Google’s Street View program is always growing. In October, Street View cameras began capturing the emotional power of thousands of military graves at Virginia’s Arlington National Cemetery, as well as the first-ever Street View images from Africa’s Swaziland. The Arlington project is being conducted by Google photographers who are walking through the honored cemetery area by area, equipped with one of the special panoramic Google Trekker cameras mounted on a backpack. The project is slated for completion by May 2014, just before Arlington National Cemetery will commemorate its 150th anniversary. Literally millions of photographs are being collected.
The images being captured in the African nation of Swaziland will illustrate the fourth African nation to be featured in Street View, according to Google.

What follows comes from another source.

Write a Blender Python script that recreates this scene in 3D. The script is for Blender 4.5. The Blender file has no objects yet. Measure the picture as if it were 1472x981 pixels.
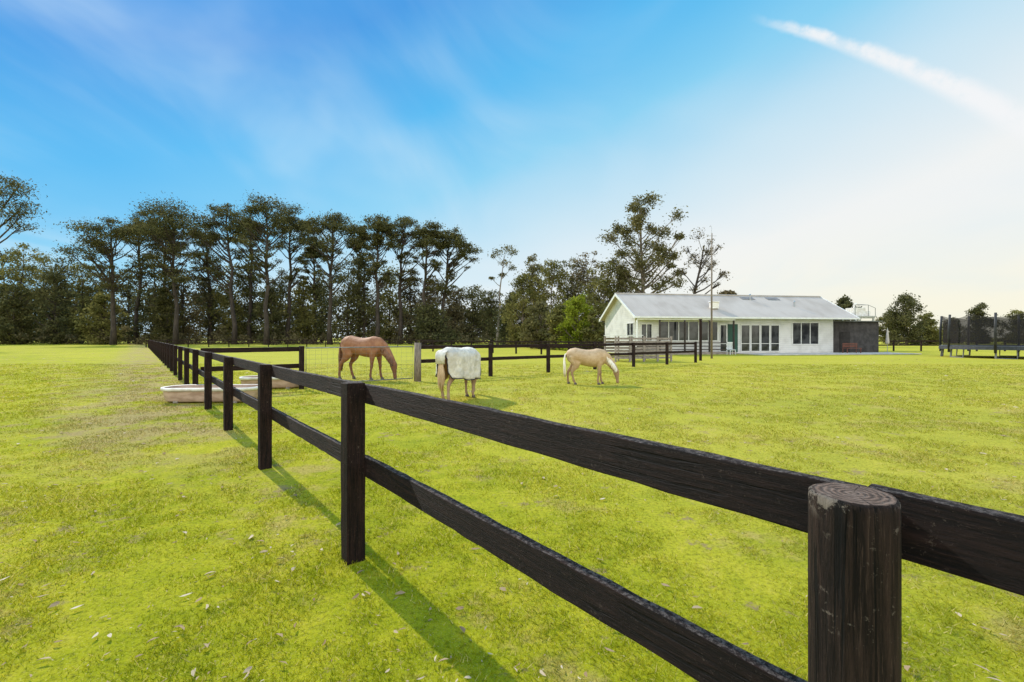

In August, Street View released images of some of the world’s most spectacular zoos and wildlife parks so that online viewers can see a wide assortment of wild animals from around the world right on their own computers and mobile devices. Using Street View, online visitors can now see panda bears eating bamboo plants and tumbling around the Chengdu Research Base of Giant Panda Breeding in China, where more than 30 percent of this endangered species lives in a conservation and breeding facility. The new Street View images also include other animal parks around the world, including the San Diego Zoo, as well as zoos in Houston, Atlanta and Chicago in North America.
Google Street View Adds Venice and Its Lovely Canals and Sites
In July, Google Street View cameras captured fun images inside the Harry Potter Studio in London to give viewers an inside tour of the world of the popular book and movie character. The images cover a portion of the inner sanctum of the Warner Bros. Studio Tour, where the sets and scenery from the beloved Harry Potter films are on display for visitors in real life, from the inside of The Great Hall to the oft-seen cobblestones of Diagon Alley, where Harry and his friends began their adventures. Now instead of jetting off to London, Harry Potter fans can explore part of that Studio Tour—the infamous Diagon Alley marketplace—using the 360-degree views and full-color imagery provided by Street View for their virtual tour.
In June, Google unveiled the collection’s first-ever photographic contributions taken in the Arab world and from the top of the world’s tallest skyscraper, Burj Khalifa in Dubai, United Arab Emirates. The images at Burj Khalifa allow online visitors to get a taste of what it is like to stand on top of the tallest building in the world, according to Google. The images make for the first time Google has captured skyscraper images using Street View.
In the new images, virtual visitors can experience the view from the highest occupied floor in the world on the building’s 163rd floor, and they can also experience being in the fastest-moving elevators in the world, which operate at 22 mph. Visitors can even see the highest swimming pool in the world on the 76th floor.
Earlier in June, Google added images of 1,000 additional famous locations around the world from locations in Asia, Europe, Latin America, the United States and Canada. The images are being provided to offer more information to viewers as they plan vacations or simply explore the world from their Web browsers, according to Google.
Google’s Street View image collection has been growing regularly since its debut in 2007.
In March, Street View added spectacular images of the world’s tallest mountain peaks, including Everest and Kilimanjaro, to its ever-expanding collection of photos from destinations around the globe.
Also in March, a Street View crew collected and released a collection of haunting images of the Japanese town of Namie-machi. The photos were taken to document the evacuated town two years after radiation leaked from a nearby nuclear power plant following the March 11, 2011, earthquake and tsunami that devastated Japan.